— START Collected data —

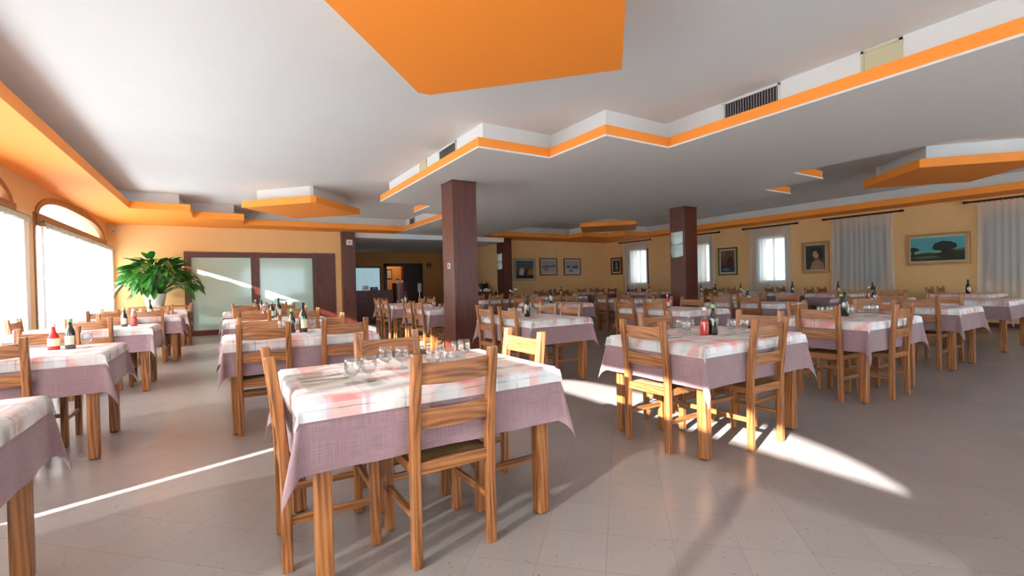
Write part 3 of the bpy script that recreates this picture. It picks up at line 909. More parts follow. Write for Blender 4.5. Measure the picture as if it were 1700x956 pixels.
for k, x in enumerate((-.07, .07)):
    bm = bmesh.new(); lathe(bm, [(0, .17), (.028, .145), (0, .12)], 10, x, -.01)
    if k == 0: prism(bm, [(x - .045, -.015), (x + .045, -.015), (x + .045, -.005), (x - .045, -.005)], -.02, .11)
    else:
        vs = [(x - .03, .11), (x + .03, .11), (x + .06, -.02), (x - .06, -.02)]
        a_ = [bm.verts.new((u, -.015, v)) for u, v in vs]; b_ = [bm.verts.new((u, -.005, v)) for u, v in vs]
        bm.faces.new(a_); bm.faces.new(b_)
        for i in range(4): bm.faces.new((a_[i], a_[(i + 1) % 4], b_[(i + 1) % 4], b_[i]))
    box(bm, x - .03, x - .008, -.015, -.005, -.14, -.02); box(bm, x + .008, x + .03, -.015, -.005, -.14, -.02)
    finish('figure', bm, BLACKP, t)
t = empty('framed_notice', (6.95, 22.6, 1.75)); tag(t, 'small dark framed notice in the lit hallway beyond the bar', 'picture')
bm = bmesh.new(); box(bm, -.14, .14, -.02, 0, -.25, .25, .004); finish('frame', bm, DARKWOOD, t)
bm = bmesh.new(); box(bm, -.1, .1, -.024, -.02, -.2, .2); finish('sheet', bm, GREYNAP, t)
t = empty('menu_stand', (5.75, 15.3, 0)); tag(t, 'slim grey menu panel on a thin stand beside the bar', 'menu stand')
bm = bmesh.new(); lathe(bm, [(0, 0), (.14, 0), (.14, .02), (.015, .03), (.015, .95), (0, .95)], 16); finish('stand', bm, STEEL, t)
bm = bmesh.new(); box(bm, -.065, .065, -.015, .0, .95, 1.25, .003); finish('panel', bm, SHUTTER, t)
# sideboard by the side wall with cups
t = empty('sideboard', (8.55, 15.7, 0)); tag(t, 'dark wooden sideboard with coffee things against the pale side wall', 'sideboard')
bm = bmesh.new(); box(bm, -.3, .33, -.65, .95, .08, .86, .005); finish('body', bm, MAHOG, t)
bm = bmesh.new(); box(bm, -.33, .34, -.68, .98, .86, .89, .004); finish('top', bm, DARKWOOD, t)
for k in range(2):
    bm = bmesh.new(); box(bm, -.315, -.3, -.6 + k * .78, .1 + k * .78, .12, .82, .004); dd = finish('door', bm, MAHOG, t)
    bm = bmesh.new(); box(bm, -.335, -.315, .02 + k * .1, .04 + k * .1, .45, .6, .003); finish('handle', bm, STEEL, dd)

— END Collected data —

Aim of the task
Using the listing above, show every line that includes the string "picture".

Exercise response
Write part 3 of the bpy script that recreates this picture. It picks up at line 909. More parts follow. Write for Blender 4.5. Measure the picture as if it were 1700x956 pixels.
t = empty('framed_notice', (6.95, 22.6, 1.75)); tag(t, 'small dark framed notice in the lit hallway beyond the bar', 'picture')